The Luxembourg politician spoke for one hour and nine minutes. He made fewer jokes than usual and expressed annoyance at being photographed.

But despite his sometimes grumpy tone, he said the problems can be solved.

"I'm not going to give up. I reject the idea that this is somehow the beginning of the end,” Juncker said.

Refugees

The idea is in the air due to the refugee crisis, which has prompted several EU states to reimpose border checks in the Schengen free-travel area.

Juncker echoed remarks made earlier this week by German chancellor Angela Merkel, who said Schengen underpins the EU project.

“Without the freedom of European citizens to travel, the euro makes no sense,” Juncker said.

“If anybody wants to kill off Schengen, ultimately what they are going to do, is to do away with the single market as well.”

He added that post-Schengen border checks would also cost EU states €3 billion.

Juncker alluded to the fact eastern EU states are reluctant to implement his refugee-sharing scheme.

“The commission has done everything that could possibly have been done … but a number of member states find it difficult apparently to implement decisions which they took themselves in the various councils of ministers,” he said.

“We're moving towards a serious crisis in terms of credibility if, in 2016, we don't manage to do what in principle, and indeed legally and politically, we have resolved to do.”

UK

On the UK, which wants to renegotiate its relations with the bloc, prior to an In/Out referendum, Juncker said talks “are entering a delicate period”.

“I'm not optimistic, not pessimistic. I'm quite sure we'll have a deal. Not a compromise, [but] a solution, a permanent solution … in February,” he said.

Asked why he’s “quite sure” there’ll be a deal on EU reforms at next month’s regular summit, he said: “My knowledge is allowing me to do that.”

Poland

The commission chief noted the Polish debate makes him “sad.”

He spoke after the EU launched a probe into Polish constitutional and media reforms, which, critics say, undermine judicial oversight and free speech.

“I must confess the current debate in Europe makes me sad. The commission doesn't have a problem with Poland. We have a problem with certain initiatives from the new Polish government,” Juncker said.

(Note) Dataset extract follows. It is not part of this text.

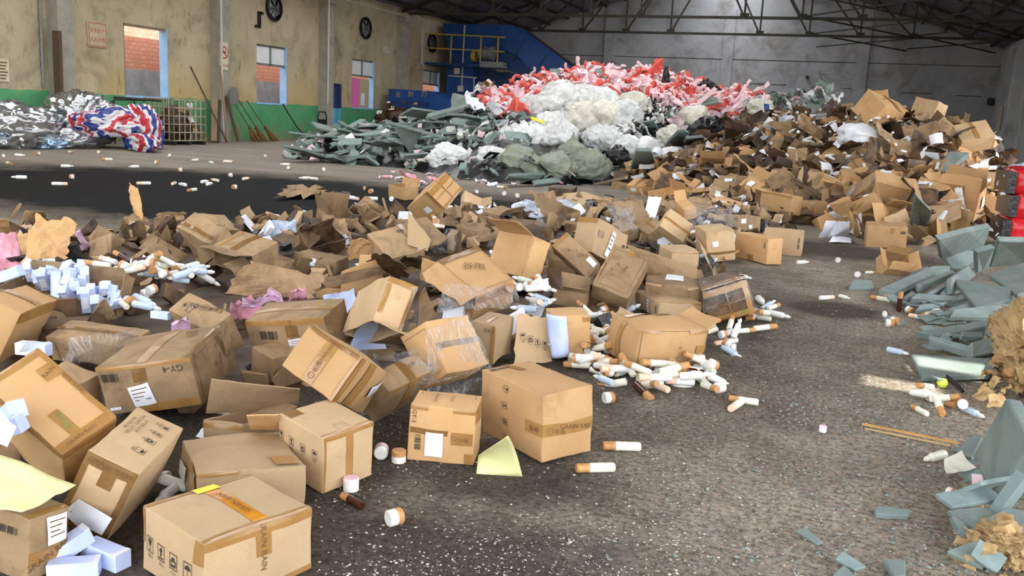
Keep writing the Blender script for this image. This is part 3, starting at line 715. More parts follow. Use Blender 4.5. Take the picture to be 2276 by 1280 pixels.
tag(MB().prism([Vector((XL+.5+.2*math.cos(a), 20.95+.33*s, z)) for a, s, z in ((0, -1, .02), (0, 1, .02), (0, .35, .55), (0, -.2, .6))], (.05, 0, 0)).build('dustpan', MT['dark_wood']), 'worn brown dustpan leaning on the wall right of the wire cage', 'dustpan')
r = tag(empty('hand_trolley', (XL+.7, 27.6, 0)), 'small black hand trolley before the green dado', 'trolley')
MB().tube([(0, -.25, .15), (0, -.3, .85), (0, -.22, 1.0), (0, .18, 1.0), (0, .25, .85), (0, .25, .15)], .025).build('frame', MT['fan_black'], r)
MB().box(-.02, .02, -.25, .24, .5, .75).build('back_panel', MT['fan_black'], r); MB().box(0, .5, -.25, .25, .12, .16).build('platform', MT['fan_black'], r)
for s in (-1, 1): MB().lathe([(.1, -.03), (.1, .03)], 12, Matrix.Rotation(PI/2, 3, 'X'), Vector((.05, s*.25, .1))).build('wheel', MT['fan_black'], r)
tag(MB().tube([(XL+.1, 26.1, 1.2), (XL+.15, 26.35, .9), (XL+.3, 26.7, .4), (XL+.5, 27.2, .03)], .02).build('cable', MT['fan_black']), 'black cable hanging from the second window sill', 'cable')
# IBC cage with rubbish, and the railing behind it
def cage(name, label, x, y, w, l, h, nx, nz, m='steel_cage'):
    r = tag(empty(name, (x, y, 0)), label, 'cage'); mb = MB()
    for z in [.12+h*i/nz for i in range(nz+1)]: mb.tube([(0, 0, z), (w, 0, z), (w, l, z), (0, l, z), (0, 0, z)], .018, 6)
    for i in range(nx+1):
        for px, py in ((w, l*i/nx), (0, l*i/nx), (w*i/nx, 0), (w*i/nx, l)): mb.tube([(px, py, .1), (px, py, .12+h)], .016, 6)
    mb.build('bars', MT[m], r)
    p = MB()
    for yy in (0, l/2-.05, l-.1): p.box(0, w, yy, yy+.1, 0, .1)
    p.build('pallet', MT['dark_steel'], r); return r
cage('wire_cage', 'square steel cage container full of dark rubbish under the tall window', XL+.55, 19.2, .95, 1.25, 1.05, 6, 5)
o = link('cage_rubbish', blob_mesh('cage_rubbish', 'kraft_dark', 31, .4, .5, .5, 4, .35)); o.location = (XL+1.03, 19.82, .12); tag(o, 'dark brown rubbish filling the steel cage', 'rubbish', kind='stuff')
for i, (yy, zz, mm) in enumerate(((19.6, .85, 'kraft_worn'), (19.95, .6, 'paper'), (19.9, .95, 'paper'), (20.1, .3, 'kraft'))):
    sheet('scrap', ['brown scrap in the cage, near its top left', 'pale scrap halfway up in the cage', 'white scrap at the cage top', 'tan scrap low in the cage'][i], 'scrap', [(XL+1.46, yy-.12, zz), (XL+1.46, yy+.1, zz-.03), (XL+1.4, yy+.1, zz+.16), (XL+1.4, yy-.1, zz+.14)], mm, 60+i, 5, .03, .1)
r = tag(empty('steel_bench', (XL+.3, 17.9, 0)), 'rusty steel frame standing between the tarpaulin and the cage', 'frame')
MB().tube([(.3, 0, 0), (.3, 0, .95), (.3, .25, 1.1), (.3, 1.3, 1.12)], .025).tube([(.3, .2, .0), (.3, .2, 1.05)], .02).tube([(.3, .9, 0), (.3, .9, 1.1)], .02).tube([(.1, .4, 1.15), (.9, 1.2, 1.12)], .03).build('frame', MT['dark_steel'], r)
# foil and tarpaulin heap
for i, (x, y, z, sx, sy, sz, m, lb) in enumerate(((-16.5, 14.3, 0, .8, 1.15, .55, 'foil', 'big crumpled silver foil heap at the left end'), (-16.7, 14.0, 0, .7, .55, .48, 'foil_blue', 'bluish foil bundle at the far left of the heap'),
        (-16.5, 16.2, 0, .7, 1.0, .75, 'foil', 'tall silver foil bundle behind the striped tarpaulin'), (-16.3, 15.6, 0, .6, .95, .28, 'foil', 'low silver foil sheet in front of the foil heap'), (-16.2, 15.1, 0, .4, .45, .25, 'foil_blue', 'pale blue foil fold on the floor before the heap'))):
    o = link('foil_sheet', blob_mesh('foil_sheet', m, 40+i, sx, sy, sz, 5, .42, .7, 2.6)); o.location = (x, y, z); tag(o, lb, 'foil', 'foil sheets by the left wall')
for i, (x, y, z, sx, sy, sz, lb) in enumerate(((-15.75, 16.3, .28, .5, .95, .38, 'striped red white and blue tarpaulin draped over the foil'), (-15.6, 17.15, 0, .42, .6, .6, 'striped tarpaulin bundle with a knotted top beside the cage'), (-15.0, 16.5, 0, .33, 1.0, .24, 'striped tarpaulin roll lying along the floor'))):
    o = link('striped_tarpaulin', blob_mesh('striped_tarpaulin', 'tarp', 50+i, sx, sy, sz, 5, .35, .7, 2.0)); o.location = (x, y, z); tag(o, lb, 'tarpaulin', 'striped tarpaulins by the left wall')
    o.rotation_euler = (0, 0, PI/2-.3*i) if i != 0 else (0, 0, 0)

# ---------------------------------------------------------------- blue baling machine
Y0 = 38.0
r = tag(empty('baling_machine', (at(1030, 200, Y0).x, Y0, 0)), 'big blue baling machine with inclined conveyor before the back wall', 'baler'); ro = r.location
def P3(pts, Y): return [at(x, y, Y)-ro for x, y in pts]
def prism(name, pts, Y, depth, m, par=None): 
    o = MB().prism(P3(pts, Y), (0, depth, 0)).build(name, MT[m], par or r); return o
prism('hopper', [(984, 52), (1133, 55), (1150, 68), (1150, 140), (1000, 140), (996, 110)], Y0, 2.6, 'blue_paint')
cv = prism('conveyor', [(1133, 55), (1245, 140), (1290, 175), (1262, 190), (1184, 158), (1150, 125), (1112, 104), (1112, 58)], Y0-.2, 1.7, 'blue_paint')
prism('belt', [(1150, 58), (1175, 72), (1330, 185), (1300, 190), (1240, 142)], Y0+1.7, .5, 'belt')
prism('conveyor_foot', [(1112, 112), (1150, 128), (1200, 168), (1170, 176), (1117, 148)], Y0-.1, 1.2, 'blue_dark')
for a, b in (((1168, 86), (1140, 134)), ((1214, 122), (1200, 146))): MB().bar(at(*a, Y0-.2)-ro-Vector((0, .03, 0)), at(*b, Y0-.2)-ro-Vector((0, .03, 0)), .06).build('rib', MT['blue_dark'], cv)
prism('platform', [(938, 138), (1118, 143), (1118, 151), (938, 143)], Y0-1.0, 1.2, 'blue_dark')
b = at(1000, 150, Y0).x-ro.x; c2 = at(1058, 150, Y0).x-ro.x; c3 = at(1120, 170, Y0).x-ro.x; zt = at(1030, 146, Y0).z
base = MB().box(b, c2, -.3, 2.5, 0, zt).build('main_housing', MT['blue_paint'], r)
MB().box(c2, c3, .4, 2.5, 0, zt-.2).build('side_housing', MT['blue_dark'], r)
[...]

“Let's not mix up Poland with the new Polish government. I don't want Polish people to have the impression that all of the EU is rising up against Poland.”

He criticised people who keep mentioning “article 7,” the EU’s so-called nuclear option, which involves suspension of Council voting rights, because it’s too remote a possibility.

It “doesn't make sense” because the commission and Poland are in “dialogue,” he noted.

“If this has to happen, it will happen, but that’s not my assumption, because we’re in a different stage of the procedure.”

Italy

The commission chief also spoke out on Italian leader Matteo Renzi, who has hit out at Brussels on a range of issues, from austerity to the alleged mistreatment of an Italian member of Juncker’s private office.

Juncker said Renzi “demonises” the commission.

“You know that I have the greatest respect and indeed love for the Italian PM … I don't really know why he does this,” Juncker noted, hinting at domestic political motives.

He added that he’ll go to Rome “by the end of February.”

Cyprus

There was one optimistic note on a long-standing issue: the more than 40-year old frozen conflict between Cyprus and Turkey.

"I'm very confident that in the first six months of this year we will come to a final agreement on the reunification of that island," Juncker said.

The accord could unlock Turkey's EU membership talks and improve Turkey-EU cooperation on migrants.

“I very much like the Cypriots," Juncker said, adding that people on both sides of the Green Line are “very efficient, hard-working, intelligent.”